Título: Elas não brincam de casinha
Autor: Almeida, Cássia; Lins, Letícia
Fonte: O Globo, 13/04/2008, Economia, p. 33

OIT diz que crescimento do país elevou número de crianças no trabalho doméstico para 410 mil

Dentro de casa, invisível, solitário. O trabalho infantil doméstico, que está para ser incluído pelo governo na lista das piores formas de trabalho para as crianças, ocupava 410.732 meninas, meninos e adolescentes de 5 a 17 anos no Brasil, em 2006. O levantamento inédito, feito pela Organização Internacional do Trabalho (OIT) com base em dados da Pesquisa Nacional por Amostra de Domicílios (Pnad/2006), do IBGE, mostra que o número teve crescimento - ainda que pequeno, de 1,26% - em relação ao de 2005, enquanto o total de crianças trabalhando no país caiu de 5,4 milhões para 5,1 milhões.

É o lado perverso da expansão da economia brasileira. Segundo a OIT, a melhora na renda entre as classes mais baixas permitiu que elas contratem o serviço das crianças, porque ele é muito barato. Para o economista especializado em mercado de trabalho Claudio Dedecca, da Unicamp, esse efeito colateral tende a diminuir conforme a situação continue melhorando. Segundo ele, o aumento de renda dos últimos tempos não foi suficiente para impedir que outros membros da família procurem o mercado de trabalho:

- Há uma chancela da família, que vê como natural essa entrada da menina no trabalho doméstico. Mas não dá para culpar a família somente. O Estado tem que fazer a sua parte.

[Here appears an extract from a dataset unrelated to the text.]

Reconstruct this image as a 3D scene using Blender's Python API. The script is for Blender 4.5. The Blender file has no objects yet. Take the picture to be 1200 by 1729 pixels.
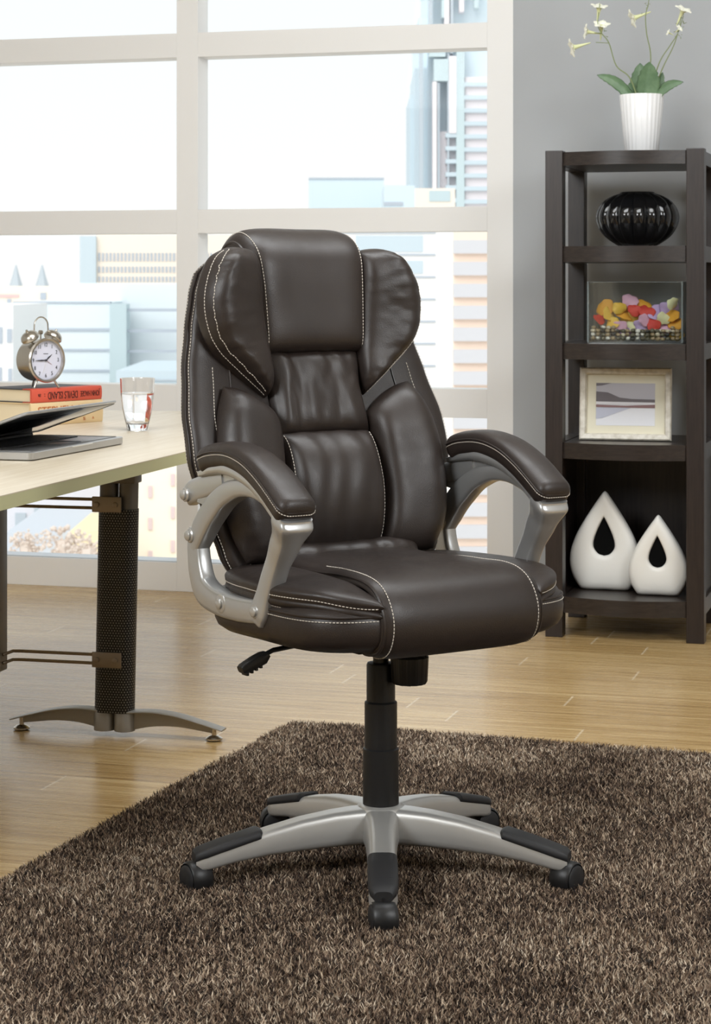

O ideal é uma política educacional de tempo integral.

Até 30% estão fora da escola

Segundo a OIT, também levam as crianças ao trabalho doméstico a pobreza e a falta de escolas de ensino médio e creches fora das grandes cidades. Pelo estudo, as crianças que trabalham como domésticas apresentam três anos de atraso escolar, o dobro das outras crianças trabalhadoras, e são uma população para a qual a universalização do ensino ainda não chegou: entre 5 e 15 anos, 15,4% estão fora da escola. A parcela dobra entre jovens de 16 e 17 anos.

- O déficit de escolas é tão forte fora do eixo Rio-São Paulo que empurra essas meninas para o trabalho precário e perigoso - diz Renato Mendes, coordenador Nacional do Programa Internacional para Eliminação do Trabalho Infantil da OIT.

Clécia Maria da Silva, de 14 anos, por exemplo, começou aos 13 a trabalhar como babá na Zona Norte de Recife. Atrasada na escola - ela cursa a quarta série -, Clécia diz que nunca sofreu maus-tratos embora conheça domésticas que já foram vítimas. Ela cuida de um bebê, em meio expediente, por cerca de R$140 mensais.

- O dinheiro dá para comprar umas coisinhas para mim e sobra alguma coisa para dar à minha mãe.

Segundo Mendes, já está no Planalto a nova lista de trabalhos perigosos e insalubres proibidos para menores de 18 anos, com a inclusão do doméstico. O caso mais recente que mostra o risco a que essas crianças estão expostas é o da menina de Goiânia, de 12 anos, torturada e mantida em cárcere privado pela comerciante Sílvia Calabrese Lima. E as histórias se repetem, segundo Ana Celina Hamoy, coordenadora do Centro de Defesa da Criança e Adolescente Emaús, de Belém. Numa pesquisa feita em 2002, das 385 meninas ouvidas, todas relataram violência verbal, física e psicológica:

- Procuramos devolver essas crianças à família e incluí-las nos programas assistenciais - diz ela.

A secretária nacional de Assistência Social, Ana Lígia Gomes, disse que eliminar o emprego doméstico infantil é um desafio, pois há uma aceitação na sociedade desse trabalho, além da dificuldade de se fiscalizar dentro dos domicílios.

- É preciso uma ação conjunta dos conselhos tutelares, do estado.